Hong Kong’s KIT WAN STUDIOS positions itself as a “storyteller.” Often creating stage costumes for musicians, Kit’s work carries a “Chaotic beauty,” fusing elements from Hong Kong, Scandinavia, and even outer space. He refuses to be simply defined by his place of birth: “I imagine Helmut Lang not just as an Austrian designer. I am Kit Wan, a creator telling stories across various fields.”

Chinese designer Zhong Zixin draws from the rattan weaving and wooden bead curtain crafts of her southern hometown, transforming memories of cooling summer homes into fashion details.

Industry and Community: From “OEM” to “Voice”

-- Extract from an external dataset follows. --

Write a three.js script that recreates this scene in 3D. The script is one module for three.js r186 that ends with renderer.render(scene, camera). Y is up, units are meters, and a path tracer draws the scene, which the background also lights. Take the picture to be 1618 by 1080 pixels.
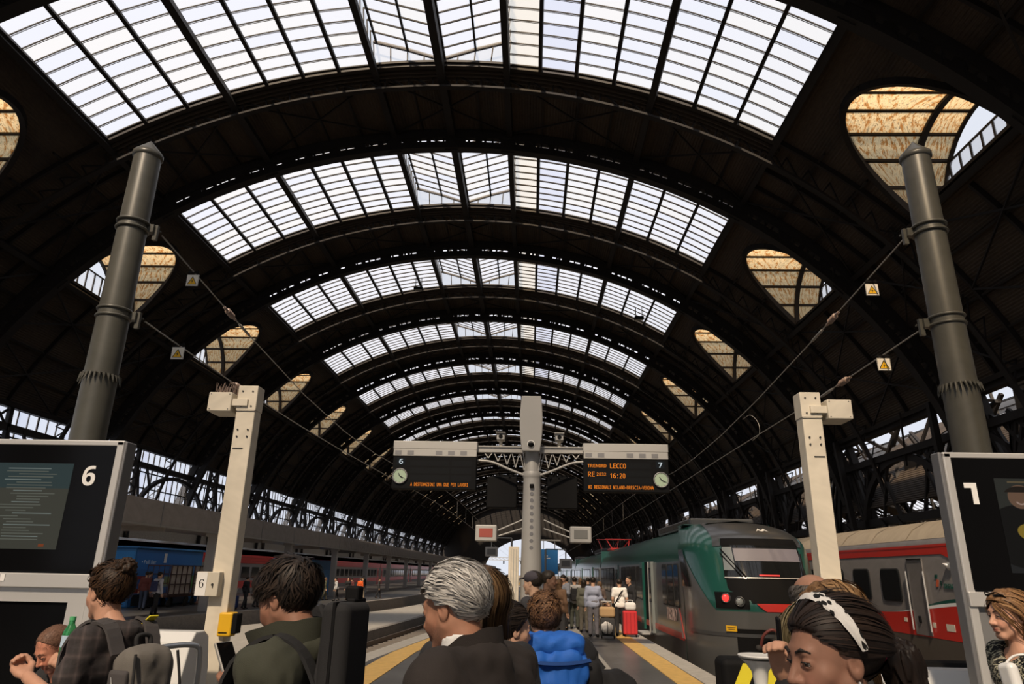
import * as THREE from 'three';
import { mergeGeometries, toCreasedNormals } from 'three/addons/utils/BufferGeometryUtils.js';
import { RoundedBoxGeometry } from 'three/addons/geometries/RoundedBoxGeometry.js';
import { FontLoader } from 'three/addons/loaders/FontLoader.js';
import { TextGeometry } from 'three/addons/geometries/TextGeometry.js';
import { createNoise3D } from 'simplex-noise';

// ---------------------------------------------------------------- camera, sky, sun, exposure
const scene = new THREE.Scene();
const camera = new THREE.PerspectiveCamera(2 * Math.atan(540 / 1090) * 180 / Math.PI, 1618 / 1080, 0.1, 2000);
{
  const d = new THREE.Vector3(29, -365, -1090).normalize();                    // where the hall's axis lies in the camera's own axes
  const u = new THREE.Vector3(64, 3293, -1090).normalize();                    // and where up lies
  u.addScaledVector(d, -u.dot(d)).normalize();
  const r = new THREE.Vector3().crossVectors(d, u);
  const m = new THREE.Matrix4().makeBasis(r, u, d.clone().negate()).transpose();
  camera.position.set(0, 1.75, 0);
  camera.quaternion.setFromRotationMatrix(m);
}
scene.background = new THREE.Color(0.86, 0.90, 1.0);
scene.backgroundIntensity = 0.90;
const sun = new THREE.DirectionalLight(new THREE.Color(1.0, 0.80, 0.58), 7.2);
sun.position.set(-13, 60, 49); sun.target.position.set(0, 0, -10);
sun.castShadow = true; sun.shadow.radius = 6;
sun.shadow.camera.left = -90; sun.shadow.camera.right = 90; sun.shadow.camera.top = 220; sun.shadow.camera.bottom = -120; sun.shadow.camera.far = 600; sun.shadow.mapSize.set(4096, 4096);
scene.add(sun, sun.target);
const renderer = new THREE.WebGLRenderer({ antialias: true });
renderer.toneMapping = THREE.LinearToneMapping;
renderer.toneMappingExposure = 1.0;
renderer.shadowMap.enabled = true;

// ---------------------------------------------------------------- helpers
const R = (d) => d * Math.PI / 180;
const V = (x, y, z) => new THREE.Vector3(x, y, z);
function rng(seed) { let a = seed >>> 0; return () => { a = (a + 0x6d2b79f5) | 0; let t = Math.imul(a ^ (a >>> 15), 1 | a); t = (t + Math.imul(t ^ (t >>> 7), 61 | t)) ^ t; return ((t ^ (t >>> 14)) >>> 0) / 4294967296; }; }
const noise3 = createNoise3D(rng(7));
const rand = rng(42);
const lerp = THREE.MathUtils.lerp, clamp = THREE.MathUtils.clamp, sstep = THREE.MathUtils.smoothstep;

function clean(g) {                                                            // the same three attributes everywhere, so that pieces merge; uv in metres
  if (g.index) { const d = g.userData; g = g.toNonIndexed(); g.userData = d; }
  for (const k of Object.keys(g.attributes)) if (!['position', 'normal', 'uv', 'color'].includes(k)) g.deleteAttribute(k);
  if (!g.attributes.normal) g.computeVertexNormals();
  if (!g.userData.ownUV) {
    const p = g.attributes.position, n = g.attributes.normal, uv = new Float32Array(p.count * 2);
    for (let i = 0; i < p.count; i += 3) {
      let nx = 0, ny = 0, nz = 0;
      for (let k = 0; k < 3; k++) { nx += n.getX(i + k); ny += n.getY(i + k); nz += n.getZ(i + k); }
      nx = Math.abs(nx); ny = Math.abs(ny); nz = Math.abs(nz);
      for (let k = 0; k < 3; k++) {
        const x = p.getX(i + k), y = p.getY(i + k), z = p.getZ(i + k);
        const [a, b] = ny >= nx && ny >= nz ? [x, z] : nx >= nz ? [z, y] : [x, y];
        uv[(i + k) * 2] = a; uv[(i + k) * 2 + 1] = b;
      }
    }
    g.setAttribute('uv', new THREE.BufferAttribute(uv, 2));
  }
  return g;
}
function merge(list) {
  list = list.flat(Infinity).filter(Boolean).map(clean);
  if (list.length === 1) return list[0];
  const colored = list.some((g) => g.attributes.color);
  if (colored) for (const g of list) if (!g.attributes.color) g.setAttribute('color', new THREE.BufferAttribute(new Float32Array(g.attributes.position.count * 3).fill(1), 3));
  return mergeGeometries(list, false);
}
const used = new Map();
function numbered(name) {
  const n = used.get(name) ?? 0; used.set(name, n + 1);
  return n ? name + '_' + String(n).padStart(3, '0') : name;
}
function obj(name, geos, mat, parent = scene) {                                 // ONE named mesh of merged pieces
  const g = Array.isArray(geos) ? merge(geos) : geos.attributes.uv && geos.userData.ready ? geos : clean(geos);
  g.userData.ready = true;
  const m = new THREE.Mesh(g, mat);
  m.name = parent === scene ? numbered(name) : name;
  m.castShadow = m.receiveShadow = true;
  parent.add(m);
  return m;
}
function tag(o, label, category, group, kind) {
  if (label) o.userData.label = label;
  if (category) o.userData.category = category;
  if (group) o.userData.group = group;
  if (kind) o.userData.kind = kind;
  return o;
}
function thing(name, label, category, pos = [0, 0, 0], turn = 0, group) {
  const o = new THREE.Group(); o.name = numbered(name); o.position.set(...pos); o.rotation.y = turn;
  scene.add(o);
  return tag(o, label, category, group);
}
function struct(name, label, group) { const o = new THREE.Group(); o.name = numbered(name); scene.add(o); return tag(o, label, null, group, 'structure'); }
function copyOf(root, pos, turn, label, group) {
  const o = root.clone(); o.name = numbered(root.name.replace(/_\d+$/, '')); scene.add(o);
  o.userData = { ...root.userData };
  if (pos) o.position.set(...pos);
  if (turn !== undefined) o.rotation.y = turn;
  return tag(o, label, null, group);
}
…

Beyond aesthetic exploration, these designers are rethinking Asia’s role in the fashion supply chain. Japanese brand KHOKI proposes a view against “individual heroism,” believing Asia’s uniqueness lies in valuing the community connection of teams and artisans, rather than the Western reverence for “Individual Genius.”

This reflection on “manufacturing” also appears among Chinese designers. swaying/knit believes Asian designers are at a pivotal moment shifting from “culture receivers” to “culture exporters,” attempting to reshape the value chain of “Made in Asia.” Meanwhile, Zhong Zixin emphasizes that being situated in the world’s largest textile base, designers must shoulder the environmental responsibilities behind the supply chain.

From LỰU ĐẠN’s attempt to build a “shared country” to young n sang’s pursuit of an “Ageless” philosophy, these visions prove that Asian designers are no longer satisfied with mere design; they are attempting to seize the power to define the future.

These 10 designers are using their own languages to prove to the world that Asian design is no longer a one-way export, but a global dialogue about craftsmanship, music, and self-identity.